6. Produk massa dan pengaruh budaya pop

Masuknya kebudayaan Barat ke Indonesia dengan gencar, terutama kebudayaan POP yang melanda kaum muda pada tahun 1960-an, mempengaruhi kaum muda secara fanatik. Di negara Barat, gejala gerakan kaum muda ini ditandai oleh fenomena sosial yang disebut Gempa kaum muda (Youthquake) yang menolak batasan nilai, keotoriteran, dekadnesi moral, kesewenang-wenangan, kemapanan dan melakukan aksi Pemberontakan. Beberapa dari tampilan gaya hidup para pemusik tersebut ditiru dan dikembangkan menjadi bentuk gaya pop tersendiri yang kemudian tumbuh di Indonesia.

Perkembangan gaya pop pada produk massa umumnya dicangkok dari berbagai produk buatan Jepang dan Eropa yang diimpor. Pada masa tersebut gaya Pop-Modernisme sedang melanda negara-negara itu. Dengan demikian, penyerapan kebudayaan Pop pun semakin luas dan bahkan telah menjadi bagian kehidupan sehari-hari.

7. Demam Posmodern

Gaya postmodern di Indonesia yang kemudian dikenal sebagai gaya Posmo mulai bermunculan ketika para mahasiswa desain produk FSRD di ITB, secara tiba-tiba pada tahun 1986 mendesain karya-karya dengan penerapan gaya “Memphis” dengan bentuk unik.

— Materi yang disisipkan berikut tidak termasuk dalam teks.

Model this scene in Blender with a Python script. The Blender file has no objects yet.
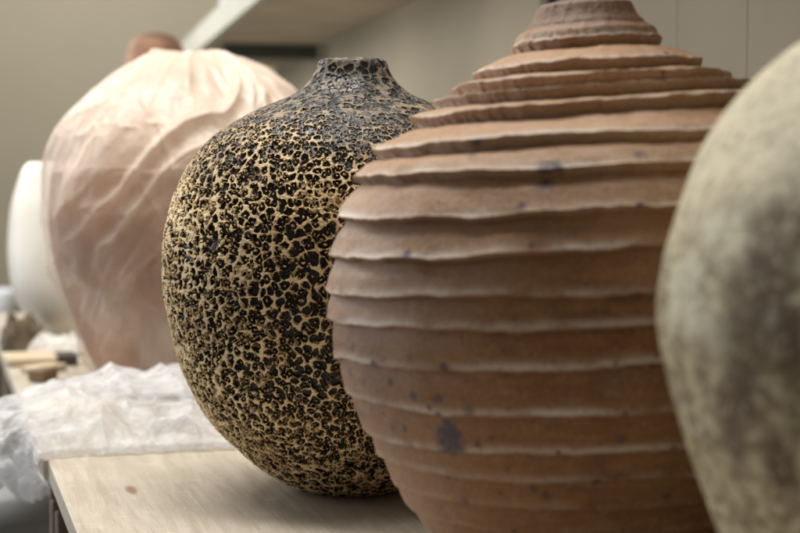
import bpy, math, random
import numpy as np
from mathutils import Vector

random.seed(4)
rng = np.random.default_rng(11)
scene = bpy.context.scene
col = scene.collection

# ------------------------------------------------------------------ camera geometry
EYE = 0.244                      # eye height above the board
FPX = 1600.0                     # focal length in pixels of the 800 px wide photograph
TH = math.atan(91.5 / FPX)       # downward pitch
CT, ST = math.cos(TH), math.sin(TH)


def at(x, y, Y):
    """point at forward distance Y that the lens draws at pixel x, y of the photograph"""
    u = (x - 400.0) / FPX
    v = (266.5 - y) / FPX
    dy = CT + v * ST
    dz = v * CT - ST
    return Vector((u / dy * Y, Y, EYE + dz / dy * Y))


def on_table(x, y, z=0.0):
    a = at(x, y, 1.0)
    return at(x, y, (EYE - z) / (EYE - a.z))


# ------------------------------------------------------------------ noise
_perm = rng.permutation(512)
_perm = np.concatenate([_perm, _perm, _perm])
_rv = rng.random(2048) * 2 - 1


def vnoise(x, y, z):
    x, y, z = np.broadcast_arrays(np.asarray(x, float), np.asarray(y, float), np.asarray(z, float))
    xi, yi, zi = np.floor(x).astype(int), np.floor(y).astype(int), np.floor(z).astype(int)
    fx, fy, fz = x - xi, y - yi, z - zi
    fx, fy, fz = [f * f * f * (f * (f * 6 - 15) + 10) for f in (fx, fy, fz)]

    def h(i, j, k):
        return _rv[_perm[_perm[_perm[i & 511] + (j & 511)] + (k & 511)]]
    r = 0
    for a in (0, 1):
        for b in (0, 1):
            for c in (0, 1):
                w = (fx if a else 1 - fx) * (fy if b else 1 - fy) * (fz if c else 1 - fz)
                r = r + w * h(xi + a, yi + b, zi + c)
    return r


def fbm(x, y, z, o=4, g=0.5):
    r, a = 0, 1.0
    for i in range(o):
        r = r + a * vnoise(x * 2 ** i + 17.3 * i, y * 2 ** i + 5.1 * i, z * 2 ** i + 9.7 * i)
        a *= g
    return r


def sstep(a, b, x):
    t = np.clip((x - a) / (b - a), 0, 1)
    return t * t * (3 - 2 * t)


# ------------------------------------------------------------------ object helpers
def tag(o, label=None, cat=None, group=None, kind=None):
    if label: o['label'] = label
    if cat: o['category'] = cat
    if group: o['group'] = group
    if kind: o['kind'] = kind
    return o


def empty(name, loc, rz=0.0):
    o = bpy.data.objects.new(name, None)
    o.empty_display_size = 0.05
    col.objects.link(o)
    o.location = loc
    o.rotation_euler = (0, 0, rz)
    return o


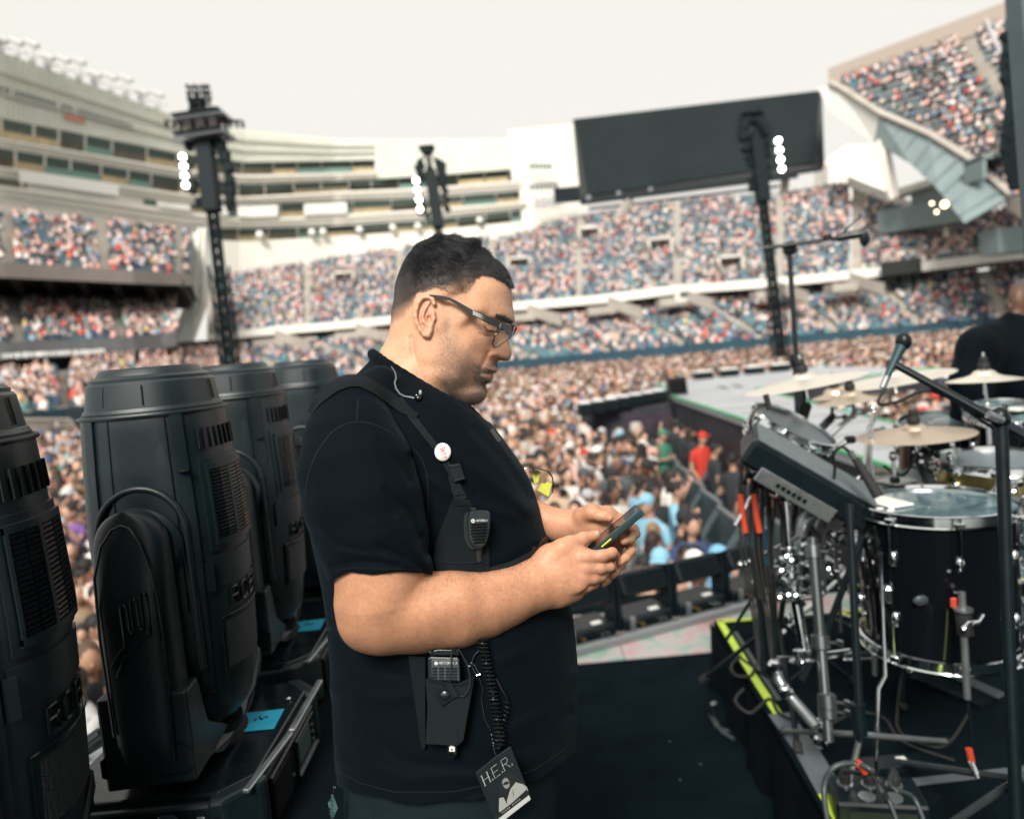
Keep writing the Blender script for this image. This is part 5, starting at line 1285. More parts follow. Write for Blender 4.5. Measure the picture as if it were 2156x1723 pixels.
# gooseneck mic over the tilted snare
def cable(name, label, pts, r, m, cat='cable', sm=6):
    p = np.array(pts, float); n_ = len(p); t_ = np.linspace(0, n_-1, (n_-1)*sm+1); o = []
    for tv in t_:                                   # Catmull-Rom
        i = min(int(tv), n_-2); u = tv-i; p0, p1, p2, p3 = p[max(i-1, 0)], p[i], p[i+1], p[min(i+2, n_-1)]
        o.append(.5*((2*p1)+(-p0+p2)*u+(2*p0-5*p1+4*p2-p3)*u*u+(-p0+3*p1-3*p2+p3)*u**3))
    ob = MB().tube(o, r, 7).build(name, m, smooth=60)
    return tag(ob, label, cat) if cat else ob
gm = thing('gooseneck_microphone', 'small clip-on gooseneck microphone arching over the tilted snare', 'microphone')
o_ = cable('neck', '', [P(1583, 915, 2.2), P(1580, 885, 2.2), P(1592, 862, 2.2), P(1615, 848, 2.2)], .004, M_blkmet, None); o_.parent = gm
MB().bar(P(1612, 830, 2.2), P(1620, 862, 2.2), .009, 10).build('capsule', M_rub, gm); MB().box(P(1585, 912, 2.2), (.03, .02, .02), ch=.004).build('clip', M_rub, gm)
for i, (px, py) in enumerate(((1600, 905), (1625, 912), (1650, 925))): tag(MB().box(P(px, py, 2.25), (.04, .03, .022), Rm, ch=.005).build('rim_clamp', M_blkmet), f'black clamp on the rim of the tilted snare, {ORD(i+1)} from its left end', 'clamp')
# instrument mic aimed at the floor tom
im = thing('drum_microphone', 'black stick microphone aimed down at the white pad on the floor tom', 'microphone')
MB().tube([P(1800, 965, 1.98), P(1814, 985, 1.97), P(1835, 1020, 1.95), P(1850, 1045, 1.94)], [.010, .012, .014, .015], 14).build('body', M_rub, im, smooth=50)
MB().bar(P(1790, 950, 1.98), P(1803, 970, 1.98), .0095, 12).build('connector', M_greymet, im)
o_ = cable('lead', '', [P(1793, 955, 1.98), P(1772, 940, 1.98), P(1755, 958, 2.0), P(1757, 1000, 2.05), P(1735, 1120, 2.1), P(1738, 1250, 2.1)], .0045, M_rub, None); o_.parent = im
# vocal mic on its boom from the right
vm = thing('vocal_microphone', 'handheld style microphone clipped to the boom arm at the right', 'microphone')
a, b = P(1868, 792, 1.75), P(1898, 728, 1.75)
MB().tube([a, a*.5+b*.5, b], [.008, .010, .0145], 16).build('body', mat('teal_grey_metal', (.04, .08, .095), .35, .5), vm, smooth=60)
MB().ball(b+nrm(b-a)*.012, (.019, .019, .023), 16, 10).build('grille_ball', M_blkmet, vm, smooth=60)
MB().bar(P(1870, 788, 1.75), P(1858, 816, 1.75), .008, 12).build('connector', M_greymet, vm)
bs = thing('boom_stand', 'thick black boom microphone stand crossing the right edge of the frame', 'microphone stand')
MB().bar(P(1882, 765, 1.75), P(2175, 925, 1.62), .009, 12, .011).build('boom', M_blkmet, bs)
MB().bar(P(2060, 862, 1.68), P(2200, 940, 1.6), .0135, 12).build('boom_sleeve', M_blkmet, bs)
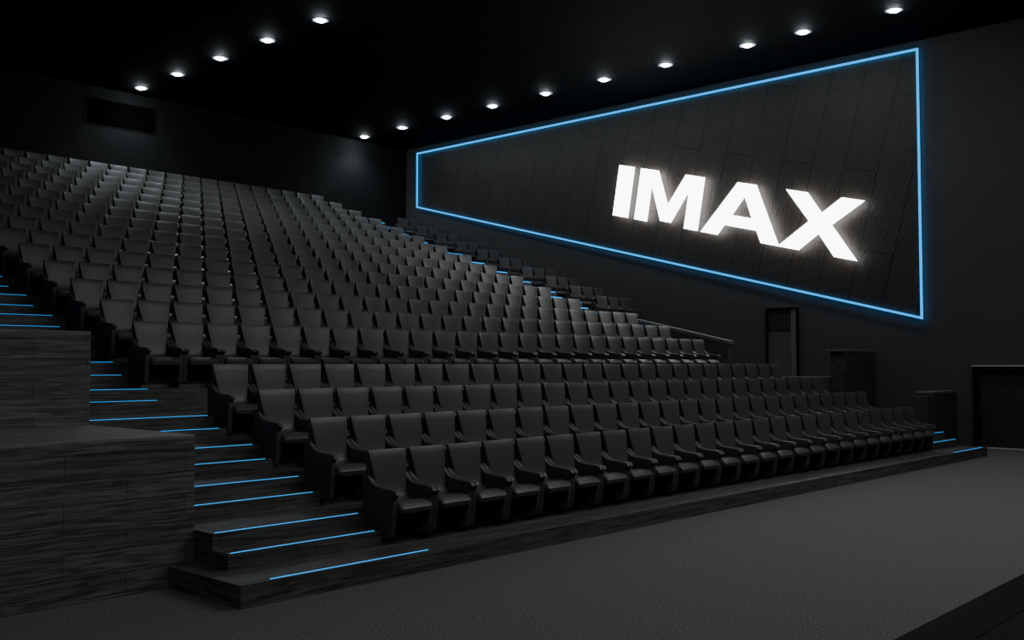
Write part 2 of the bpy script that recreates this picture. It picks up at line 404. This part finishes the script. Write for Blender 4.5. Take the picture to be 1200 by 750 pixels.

Baru pada awal decade 1990-an, gaya ini mulai meluas diadopsi oleh para arsitek desainer profesional. Demam “Posmo” lebih luas terjadi pada pengaruh kedua decade 1990-an ketika terjadi perdebatan para budayawan tentang ‘Wacana Postmodern’ di pelbagai media. Ciri utama gaya Posmo di Indonesia bentuk yang besar, menerapkan aneka gaya, penerapan warna meriah, dan juga disertai hiasan dengan pelbagai ragam ornamen.